Finance

Investing in Human Capital through Apprenticeship

When President Obama unveiled the America’s College Promise proposal last year, he compared his free community college plan to the movement a century ago to make high school education universal in the United States.

His announcement only further solidified what many economists, policy experts, and employers already knew: that a high school education on its own no longer guarantees entry into the middle class.

Not surprisingly, more young people and adults are seeking to build their own human capital in order to make sure they can get a well-paying job. One often-overlooked training method in particular is beginning to garner national attention.

Apprenticeship – which combines on-the-job training and classroom instruction – enables workers to gain in-demand skills and a good job without incurring costly student debt. Apprentices are paid for their time spent on the job, and see their wages go up as they progress in their training. What’s more, the training apprentices receive is immediately relevant and leads to a good career and middle-class wages. Indeed, according to the Department of Labor, a worker makes an average of $50,000 after completing their apprenticeship, and 91 percent of apprentices are retained after their apprenticeship concludes.

Apprenticeship benefits employers as well. Employers who sponsor apprentices get access to a pipeline of workers whose skills are customized to meet their workforce needs. Additionally, according to one study, employers see $1.47 in increased productivity for every dollar invested in apprenticeship.

Despite the value apprenticeship offers to workers, employers, and the economy as a whole, these programs are frequently overlooked. In 2015, there were just under 450,000 active apprentices across the country, which represents less than half of one percent of the total U.S. labor force. In order to adopt apprenticeship more broadly, policymakers must overcome several barriers.

At an event hosted by the Center for American Progress last week, experts weighed in on what some of these barriers might be. Weak demand for workers in the middle-skill job market may be a factor, but where skill demands do exist, market failures may be at work. For example, employers might decide that the costs of training their workers are too high, or that the benefits of such training both to their firms and society does not justify the investment.

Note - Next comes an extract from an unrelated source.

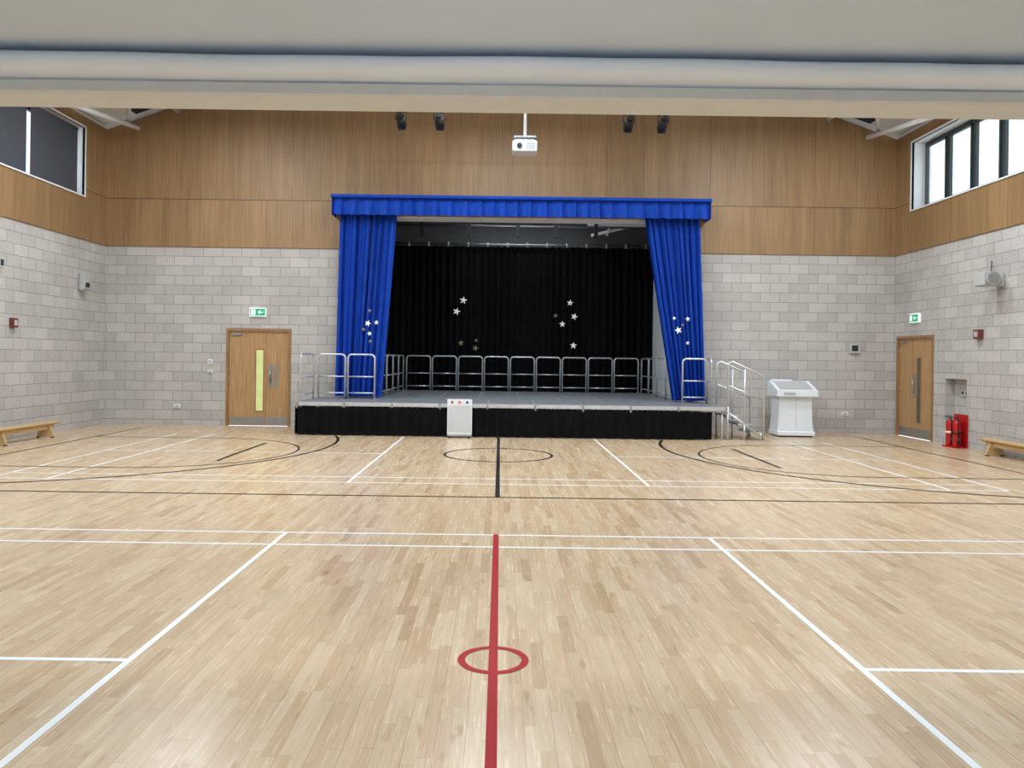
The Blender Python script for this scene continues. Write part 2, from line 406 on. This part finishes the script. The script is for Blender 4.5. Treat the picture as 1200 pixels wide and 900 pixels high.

Unfortunately, there are few public resources available to employers concerned about costs. The nation’s public and private investments in apprenticeship are quite limited. Apprenticeships are primarily funded by sponsors, often with little to no direct state or federal financial support. Sponsors pay the wages for apprentices for the time spent on the job and in the classroom, and incur other costs including equipment and the time that skilled employees spend training apprentices. Sponsors may pay for the cost of the classroom instruction as well.

The nation’s public workforce system authorized by the Workforce Innovation and Opportunity Act, does provide federal funds for training programs, which can include apprenticeship programs. However, the funds are administered locally, are not targeted at apprenticeship, and are frequently in short supply.

By comparison, countries with more robust apprenticeship programs subsidize some portion of apprenticeship, including the classroom instruction, apprentice wages, or with tax credits that subsidize other costs to the employer.

Fortunately, these are problems with solutions. To begin, states and the federal government can make strategic public investments in apprenticeship that can serve as a multiplier for new private sector investment. In a recent brief, How States Are Expanding Apprenticeship, the Center for American Progress examined new policies that have been implemented at the state level.

States profiled in the brief employ a range of strategies, including making direct investments in apprenticeship, convening partnerships, utilizing strategies like pre-apprenticeship and youth apprenticeship, and establishing comprehensive plans to integrate apprenticeship into a broader state workforce strategy.

At the federal level, the Obama administration recently made a first-of–its-kind $175 million investment in 46 public-private partnerships that are projected to generate tens of thousands of new apprenticeship opportunities. Additionally, Congress recently appropriated $90 million in new funds to expand apprenticeship opportunities.

Another promising initiative is a recently-announced study conducted by Case Western Reserve University in partnership with the U.S. Department of Commerce that will examine the return on investment for employers using Registered Apprenticeship. Better information on how apprenticeship can impact an employer’s bottom line is a potentially powerful tool that could be used by states and the federal government to market apprenticeship to employers.

Apprenticeship holds the potential to help make the nation’s workforce more competitive and more skilled. Policymakers have made some promising first steps, though a sustainable infrastructure to that supports apprenticeship as a national human capital development strategy is still needed. Solutions-based policy changes to expand apprenticeship will help ensure U.S. workers have more options to get the skills they need to get in and stay in the middle class.